## GIVEN INFORMATION:
::::::::::
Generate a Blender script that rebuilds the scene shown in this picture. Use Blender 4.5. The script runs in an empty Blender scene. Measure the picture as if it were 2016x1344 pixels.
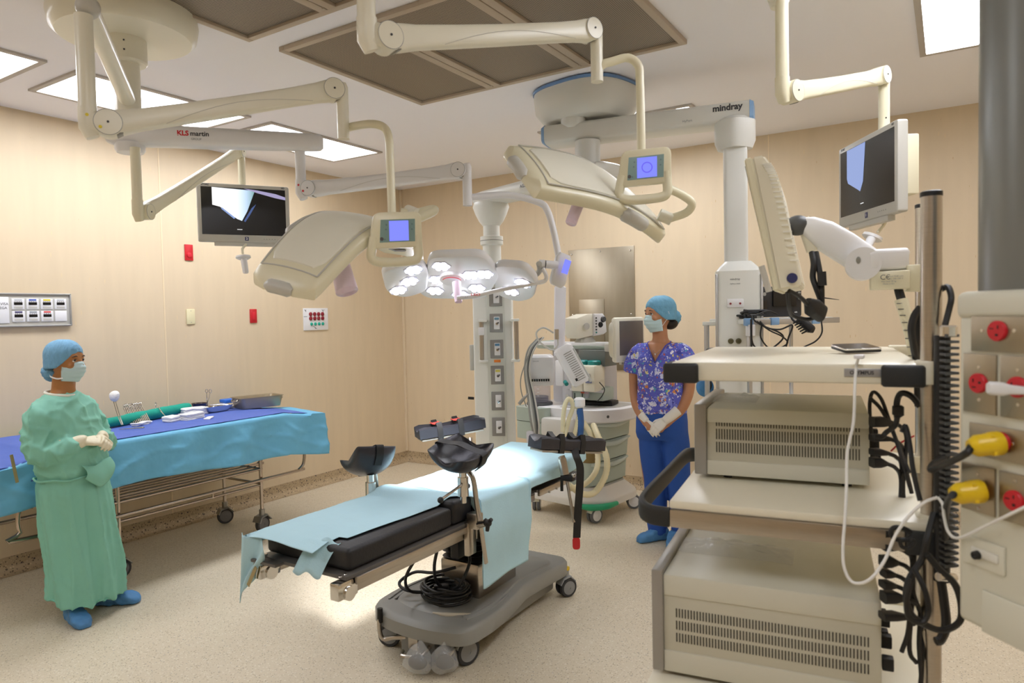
import bpy, bmesh, math, random
from mathutils import Vector as V, Matrix as M, noise
random.seed(7)
PI = math.pi
S = bpy.context.scene
C = S.collection
# ------------------------------------------------------------------ camera, world, exposure
cam_d = bpy.data.cameras.new('camera')
cam = bpy.data.objects.new('camera', cam_d)
C.objects.link(cam)
_yaw, _pit, _rol = math.radians(-32.25), math.radians(-2.15), math.radians(-1.24)
_f = V((math.sin(_yaw)*math.cos(_pit), math.cos(_yaw)*math.cos(_pit), math.sin(_pit)))
_r0 = V((math.cos(_yaw), -math.sin(_yaw), 0)); _u0 = _r0.cross(_f)
_r = _r0*math.cos(_rol)+_u0*math.sin(_rol); _u = -_r0*math.sin(_rol)+_u0*math.cos(_rol)
mm = M((_r, _u, -_f)).transposed().to_4x4(); mm.translation = V((0, 0, 1.56))
cam.matrix_world = mm
cam_d.sensor_width = 36; cam_d.lens = 36*1366.4/2016; cam_d.clip_start = 0.05
cam_d.dof.use_dof = True; cam_d.dof.focus_distance = 4.3; cam_d.dof.aperture_fstop = 4.5
S.camera = cam
w = bpy.data.worlds.new('world'); S.world = w; w.use_nodes = True
w.node_tree.nodes['Background'].inputs[0].default_value = (0.9, 0.93, 1, 1)
w.node_tree.nodes['Background'].inputs[1].default_value = 0.3
S.view_settings.view_transform = 'Standard'; S.view_settings.look = 'None'
S.view_settings.gamma = 1; S.view_settings.use_curve_mapping = False
S.view_settings.exposure = 0.38
PANEL_EMIT = 10.0        # ceiling light panels
LED_WATT = 190.0          # beam of the lit surgical light

# ------------------------------------------------------------------ materials
def lin(c):
    if isinstance(c, str):
        c = [int(c[i:i+2], 16)/255 for i in (0, 2, 4)]
    return tuple((x/12.92 if x <= .04045 else ((x+.055)/1.055)**2.4) for x in c)+(1,)
MATS = {}
def mat(name, col, rough=.5, metal=0, var=.06, scale=8, bump=0, bscale=60, stretch=None, emit=0, spec=.5, trans=0, alpha=1, coat=0):
    if name in MATS: return MATS[name]
    m = bpy.data.materials.new(name); m.use_nodes = True
    nt = m.node_tree; n = nt.nodes; b = n['Principled BSDF']; L = nt.links.new
    c = lin(col)
    b.inputs['Roughness'].default_value = rough; b.inputs['Metallic'].default_value = metal
    b.inputs['Specular IOR Level'].default_value = spec
    b.inputs['Coat Weight'].default_value = coat
    if trans: b.inputs['Transmission Weight'].default_value = trans; b.inputs['IOR'].default_value = 1.15
    if alpha < 1: b.inputs['Alpha'].default_value = alpha
    tc = n.new('ShaderNodeTexCoord'); mp = n.new('ShaderNodeMapping'); L(tc.outputs['Object'], mp.inputs[0])
    if stretch: mp.inputs['Scale'].default_value = stretch
    nz = n.new('ShaderNodeTexNoise'); nz.inputs['Scale'].default_value = scale; nz.inputs['Detail'].default_value = 5
    L(mp.outputs[0], nz.inputs['Vector'])
    mx = n.new('ShaderNodeMix'); mx.data_type = 'RGBA'
    mx.inputs[6].default_value = tuple(x*(1-var) for x in c[:3])+(1,)
    mx.inputs[7].default_value = tuple(min(1, x*(1+var)) for x in c[:3])+(1,)
    L(nz.outputs['Fac'], mx.inputs[0]); L(mx.outputs[2], b.inputs['Base Color'])
    if emit:
        L(mx.outputs[2], b.inputs['Emission Color']); b.inputs['Emission Strength'].default_value = emit
    if bump:
        nb_ = n.new('ShaderNodeTexNoise'); nb_.inputs['Scale'].default_value = bscale; L(mp.outputs[0], nb_.inputs['Vector'])
        bp = n.new('ShaderNodeBump'); bp.inputs['Strength'].default_value = bump; bp.inputs['Distance'].default_value = .01
        L(nb_.outputs['Fac'], bp.inputs['Height']); L(bp.outputs[0], b.inputs['Normal'])
    MATS[name] = m
    return m
def emat(name, col, s):
    m = bpy.data.materials.new(name); m.use_nodes = True; n = m.node_tree.nodes
    n.remove(n['Principled BSDF']); e = n.new('ShaderNodeEmission'); e.inputs[0].default_value = lin(col); e.inputs[1].default_value = s
    m.node_tree.links.new(e.outputs[0], n['Material Output'].inputs[0]); MATS[name] = m
    return m
def ramp_mat(name, base, spots, scale, thr, rough=.4, wide=.02, extra=None, bump=0, var=.05, vscale=3, vstretch=(1,1,1), warp=0):
    """base colour with sparse speckles: every spots entry is (colour, seed offset)"""
    m = bpy.data.materials.new(name); m.use_nodes = True
    nt = m.node_tree; n = nt.nodes; b = n['Principled BSDF']; L = nt.links.new
    b.inputs['Roughness'].default_value = rough
    tc = n.new('ShaderNodeTexCoord')
    mp = n.new('ShaderNodeMapping'); L(tc.outputs['Object'], mp.inputs[0]); mp.inputs['Scale'].default_value = vstretch
    nz = n.new('ShaderNodeTexNoise'); nz.inputs['Scale'].default_value = vscale; nz.inputs['Detail'].default_value = 6; L(mp.outputs[0], nz.inputs['Vector'])
    mx = n.new('ShaderNodeMix'); mx.data_type = 'RGBA'; c = lin(base)
    mx.inputs[6].default_value = tuple(x*(1-var) for x in c[:3])+(1,); mx.inputs[7].default_value = tuple(min(1, x*(1+var)) for x in c[:3])+(1,)
    L(nz.outputs['Fac'], mx.inputs[0]); cur = mx.outputs[2]
    for i, (col, sc, th) in enumerate(spots):
        mp2 = n.new('ShaderNodeMapping'); L(tc.outputs['Object'], mp2.inputs[0]); mp2.inputs['Location'].default_value = (i*3.7, i*1.3, i*2.1)
        if extra: mp2.inputs['Scale'].default_value = extra
        v = n.new('ShaderNodeTexVoronoi'); v.inputs['Scale'].default_value = sc
        if warp:
            wn = n.new('ShaderNodeTexNoise'); wn.inputs['Scale'].default_value = 42; L(tc.outputs['Object'], wn.inputs['Vector'])
            va = n.new('ShaderNodeVectorMath'); va.operation = 'SCALE'; L(wn.outputs['Color'], va.inputs[0]); va.inputs['Scale'].default_value = warp
            vb = n.new('ShaderNodeVectorMath'); vb.operation = 'ADD'; L(mp2.outputs[0], vb.inputs[0]); L(va.outputs[0], vb.inputs[1]); L(vb.outputs[0], v.inputs['Vector'])
        else: L(mp2.outputs[0], v.inputs['Vector'])
        sz = n.new('ShaderNodeSeparateColor'); L(v.outputs['Color'], sz.inputs[0])
        mt = n.new('ShaderNodeMath'); mt.operation = 'MULTIPLY'; L(sz.outputs[0], mt.inputs[0]); mt.inputs[1].default_value = th
        lt = n.new('ShaderNodeMath'); lt.operation = 'LESS_THAN'; L(v.outputs['Distance'], lt.inputs[0]); L(mt.outputs[0], lt.inputs[1])
        m2 = n.new('ShaderNodeMix'); m2.data_type = 'RGBA'; L(lt.outputs[0], m2.inputs[0]); L(cur, m2.inputs[6]); m2.inputs[7].default_value = lin(col)
        cur = m2.outputs[2]
    L(cur, b.inputs['Base Color'])
    if bump:
        bp = n.new('ShaderNodeBump'); bp.inputs['Strength'].default_value = bump; bp.inputs['Distance'].default_value = .004
        n2 = n.new('ShaderNodeTexNoise'); n2.inputs['Scale'].default_value = 40; L(tc.outputs['Object'], n2.inputs['Vector']); L(n2.outputs['Fac'], bp.inputs['Height']); L(bp.outputs[0], b.inputs['Normal'])
    MATS[name] = m
    return m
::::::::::
## GIVEN REQUEST:
Which lines contain "scene"? Copy each of them out.

## OUTPUT BELOW:
Generate a Blender script that rebuilds the scene shown in this picture. Use Blender 4.5. The script runs in an empty Blender scene. Measure the picture as if it were 2016x1344 pixels.
S = bpy.context.scene